Robertson likes to spend his time
"daydreaming about what he calls a “pristine earth”: a world where nothing gets in the way of nature or the hunters who lovingly maintain it. No cities. No buildings. No highways."
says Drew Magary in a GC magazine interview. But he also hates sinners and takes the Christian Bible as the standard of morality for the world, or at least the nastier parts favored by the Christian Right. That's where we part company. He's a gracious gentleman, says Magary and he doesn't like swearing or any of the other things Bible thumpers insist God doesn't like either, like people who don't subscribe to current, Christian Right sexual prohibitions. Like the loathsome 'Reverend' Phelps's God, Robertson's god damns homosexuals and assorted other non-conformists.
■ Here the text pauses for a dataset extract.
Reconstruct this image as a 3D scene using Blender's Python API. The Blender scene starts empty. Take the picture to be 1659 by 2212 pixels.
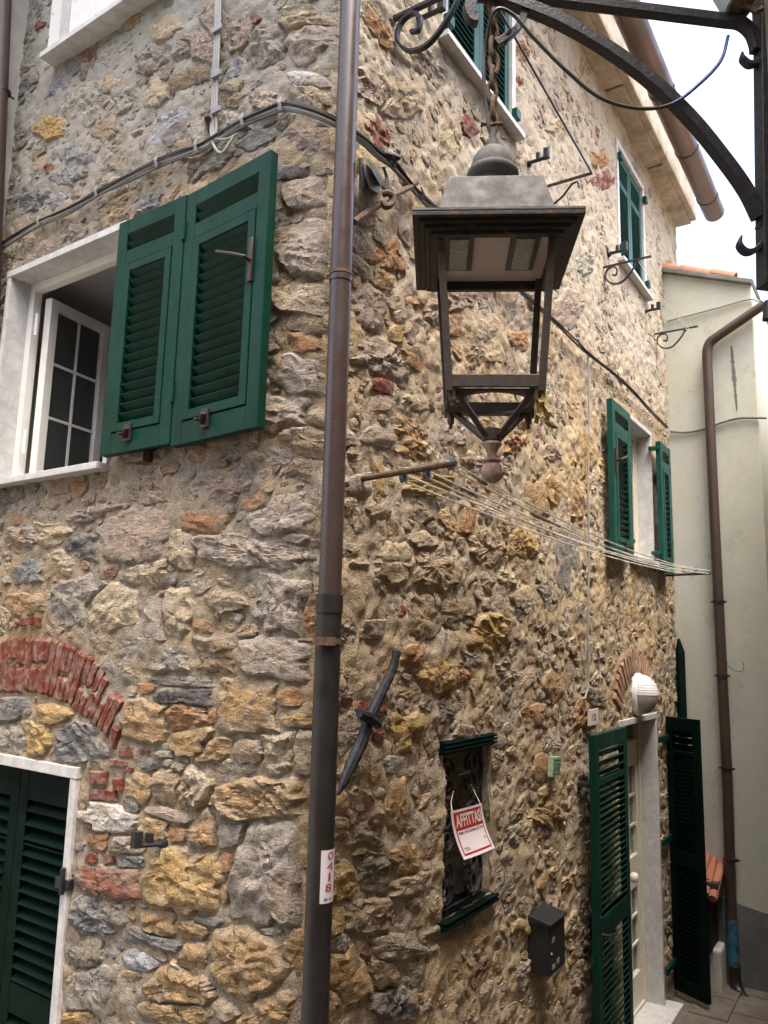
import bpy, math, random
import numpy as np
from mathutils import Vector, Matrix
random.seed(7); RNG = np.random.RandomState(11)
S = bpy.context.scene; COL = S.collection
R_ = math.radians
# ------------------------------------------------------------------ camera
F_PX = 1710.5; PIT = .163132; ROLL = .0246776; YAW = .577581; DY = -.0316926; EYE = 2.8
CX, CY = 829.5, 1106.0
Fw = np.array([0, math.cos(PIT), math.sin(PIT)]); r0 = np.array([1, 0, 0.]); u0 = np.cross(r0, Fw)
Rt = r0*math.cos(ROLL)+u0*math.sin(ROLL); Up = u0*math.cos(ROLL)-r0*math.sin(ROLL)
CAM = np.array([0, 0, EYE])
cd = bpy.data.cameras.new('camera'); cam = bpy.data.objects.new('camera', cd); COL.objects.link(cam)
cd.sensor_fit = 'VERTICAL'; cd.sensor_height = 36; cd.sensor_width = 27; cd.lens = F_PX/2212*36
cd.clip_start = .05; cd.clip_end = 500
cam.matrix_world = Matrix([[Rt[0], Up[0], -Fw[0], 0], [Rt[1], Up[1], -Fw[1], 0], [Rt[2], Up[2], -Fw[2], EYE], [0, 0, 0, 1]])
S.camera = cam
# ------------------------------------------------------------------ light
SUN_EL, SUN_AZ = R_(70), R_(150)      # azimuth measured from +Y clockwise
w = bpy.data.worlds.new('World'); S.world = w; w.use_nodes = True
nt = w.node_tree; sky = nt.nodes.new('ShaderNodeTexSky'); sky.sky_type = 'NISHITA'; sky.sun_disc = False
sky.sun_elevation = SUN_EL; sky.sun_rotation = SUN_AZ; sky.air_density = 1.0; sky.dust_density = 7.0; sky.ozone_density = 1.0
bg = nt.nodes['Background']; bg.inputs['Strength'].default_value = .15
nt.links.new(sky.outputs[0], bg.inputs[0])
sl = bpy.data.lights.new('sun', 'SUN'); sl.energy = .55; sl.angle = R_(28); sl.color = (1, .95, .88)
so = bpy.data.objects.new('sun', sl); COL.objects.link(so)
sd = Vector((math.sin(SUN_AZ)*math.cos(SUN_EL), math.cos(SUN_AZ)*math.cos(SUN_EL), math.sin(SUN_EL)))
so.rotation_euler = sd.to_track_quat('Z', 'Y').to_euler(); so.location = (0, -3, 12)
S.view_settings.view_transform = 'Standard'; S.view_settings.look = 'None'
S.view_settings.exposure = 2.38; S.view_settings.gamma = 1
S.render.engine = 'CYCLES'
# ------------------------------------------------------------------ geometry of the place
dR = np.array([math.sin(YAW), math.cos(YAW), 0]); dL = np.array([-math.sin(math.pi/2+DY-YAW), math.cos(math.pi/2+DY-YAW), 0])
nR = np.array([dR[1], -dR[0], 0]); nL = np.array([dL[1], -dL[0], 0]); nL = -nL if nL[1] > 0 else nL
def ray(x, y): return Fw+Rt*((x-CX)/F_PX)-Up*((y-CY)/F_PX)
e0 = ray(683, 1500); K0 = CAM+e0/e0[1]*2.9; K0 = np.array([K0[0], K0[1], 0.])
UE = 5.45; PC = K0+dR*UE; Z3 = np.array([0, 0, 1.])
def hit(x, y, P0, n):
    d = ray(x, y); return CAM+d*(((P0-CAM)@n)/(d@n))
def WR(x, y, o=0.): P = hit(x, y, K0+nR*o, nR); return float((P-K0)@dR), float(P[2])
def WL(x, y, o=0.): P = hit(x, y, K0+nL*o, nL); return float((P-K0)@dL), float(P[2])
def WC(x, y, o=0.): P = hit(x, y, PC-dR*o, dR); return float((P-PC)@nR), float(P[2])
def R(u, z, o=0.): return K0+dR*u+nR*o+Z3*z
def L(u, z, o=0.): return K0+dL*u+nL*o+Z3*z
def Cc(wd, z, o=0.): return PC+nR*wd-dR*o+Z3*z
def PR(x, y, o=0.): return R(*WR(x, y, o), o)
def PL(x, y, o=0.): return L(*WL(x, y, o), o)
def PCm(x, y, o=0.): return Cc(*WC(x, y, o), o)
# ------------------------------------------------------------------ mesh helpers
WORLD = {}
def empty(name, loc, label=None, cat=None, group=None):
    o = bpy.data.objects.new(name, None); o.empty_display_size = .1; o.location = loc; COL.objects.link(o)
    WORLD[o] = np.array(loc, float)
    if label: o['label'] = label
    if cat: o['category'] = cat
    if group: o['group'] = group
    return o
def tag(o, label=None, cat=None, group=None, kind=None):
    if label: o['label'] = label
    if cat: o['category'] = cat
    if group: o['group'] = group
    if kind: o['kind'] = kind
    return o
class MB:
    def __init__(s): s.v = []; s.f = []; s.n = 0
    def add(s, vs, fs):
        s.v.append(np.asarray(vs, float).reshape(-1, 3)); s.f += [tuple(i+s.n for i in f) for f in fs]; s.n += len(s.v[-1]); return s
    def box(s, O, a, b, c, x0, x1, y0, y1, z0, z1):
        vs = [O+a*x+b*y+c*z for x in (x0, x1) for y in (y0, y1) for z in (z0, z1)]
        return s.add(vs, [(0, 1, 3, 2), (4, 6, 7, 5), (0, 4, 5, 1), (2, 3, 7, 6), (0, 2, 6, 4), (1, 5, 7, 3)])
    def tube(s, pts, r, n=8, cap=True, flat=None):
        pts = [np.asarray(p, float) for p in pts]; m = len(pts); rr = r if hasattr(r, '__len__') else [r]*m
        up = None; vs = []
        for i, p in enumerate(pts):
            t = pts[min(i+1, m-1)]-pts[max(i-1, 0)]; t = t/(np.linalg.norm(t)+1e-9)
            if up is None:
                up = np.array([0, 0, 1.]) if abs(t[2]) < .9 else np.array([1., 0, 0])
                if flat is not None: up = np.asarray(flat[0], float)
            up = up-t*(up@t); up /= np.linalg.norm(up)+1e-9; sd_ = np.cross(t, up)
            if flat is not None:
                hw, hh = flat[1], flat[2]
                k = rr[i]
                for a, b in ((-1, -1), (1, -1), (1, 1), (-1, 1)): vs.append(p+up*(a*hw*k)+sd_*(b*hh*k))
            else:
                for j in range(n):
                    th = 2*math.pi*j/n; vs.append(p+(up*math.cos(th)+sd_*math.sin(th))*rr[i])
        if flat is not None: n = 4
        fs = [(i*n+j, i*n+(j+1) % n, (i+1)*n+(j+1) % n, (i+1)*n+j) for i in range(m-1) for j in range(n)]
        if cap: fs += [tuple(range(n))[::-1], tuple((m-1)*n+j for j in range(n))]
        return s.add(vs, fs)
    def lathe(s, O, prof, n=24, ax=None, frame=None):
        A = (np.array([1., 0, 0]), np.array([0, 1., 0]), np.array([0, 0, 1.])) if frame is None else frame
        vs = [O+(A[0]*math.cos(2*math.pi*j/n)+A[1]*math.sin(2*math.pi*j/n))*r+A[2]*z for r, z in prof for j in range(n)]
        m = len(prof)
        fs = [(i*n+j, i*n+(j+1) % n, (i+1)*n+(j+1) % n, (i+1)*n+j) for i in range(m-1) for j in range(n)]
        fs += [tuple(range(n))[::-1], tuple((m-1)*n+j for j in range(n))]
        return s.add(vs, fs)
    def build(s, name, mat, parent=None, smooth=False, bevel=0, **kw):
        V = np.concatenate(s.v); c = (V.min(0)+V.max(0))/2
        me = bpy.data.meshes.new(name); me.from_pydata((V-c).tolist(), [], s.f); me.update()
        if mat: me.materials.append(mat)
        if smooth:
            me.polygons.foreach_set('use_smooth', [True]*len(me.polygons))
            if smooth == 'auto': me.set_sharp_from_angle(angle=R_(38))
        return place(name, me, c, parent, bevel, **kw)
def place(name, me, c, parent=None, bevel=0, **kw):
    o = bpy.data.objects.new(name, me); COL.objects.link(o); WORLD[o] = np.array(c, float)
    if parent is not None: o.parent = parent; o.location = c-WORLD[parent]
    else: o.location = c
    if bevel:
        b = o.modifiers.new('bevel', 'BEVEL'); b.width = bevel; b.segments = 2; b.limit_method = 'ANGLE'; b.harden_normals = False
    return tag(o, **kw)
def twin(o, dloc, parent=None, **kw):
    c = o.copy(); COL.objects.link(c); c.location = o.location+Vector(dloc); WORLD[c] = WORLD[o]+np.array(dloc)
    if parent is not None: c.parent = parent; c.location = WORLD[c]-WORLD[parent]
    return tag(c, **kw)
def bez(pts, n=40):
    P = [np.asarray(p, float) for p in pts]; P = [2*P[0]-P[1]]+P+[2*P[-1]-P[-2]]; out = []
    k = len(P)-3; per = max(2, n//k)
    for i in range(k):
        a, b, c, d = P[i:i+4]
        for j in range(per):
            t = j/per; out.append(.5*((2*b)+(-a+c)*t+(2*a-5*b+4*c-d)*t*t+(-a+3*b-3*c+d)*t**3))
    out.append(P[-2]); return out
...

“Don’t be deceived. Neither the adulterers, the idolaters, the male prostitutes, the homosexual offenders, the greedy, the drunkards, the slanderers, the swindlers—they won’t inherit the kingdom of God. Don’t deceive yourself. It’s not right.”
he says peremptorily and without regard to empiricism. Fox News and the extremists in it's orbit can hardly fail to come to his defense because impediments to religious authoritarianism attract them more than the Robertson's duck calls draw ducks to your blind. Now of course anything Fox Condemns, anyone Sarah Palin supports ordinarily demands my opposition, but I have to ask myself, should a man be fired for expressing his opinions because we don't like them?
That's not so easy to be sure about. If Fox had fired someone for an opinion, for saying their position was "just wrong," I wouldn't hesitate to make it slime time for Fox, so I have to question Robertson's suspension. After all, his opinion is that one never judges people but leaves it to God to sort out. He believes in redemption as much as he believes that legal behavior that hurts no one can be "just wrong."
I have no way of knowing whether his contract with A&E stipulated that he make no controversial statements, no expostulations on his religious beliefs, but lacking that, I have to wonder about silencing people for "moral" reasons no matter who does it. Certainly a network has the right to air or not to air any content, but it's not about the content of Duck Dynasty, but about the opinions expressed elsewhere.
Some small voice still continues to ask me something the ACLU is asked all the time: are we attacking our own freedom when we curtail anyone's ability to say what "we just know" are ignorant, nasty and disgusting things?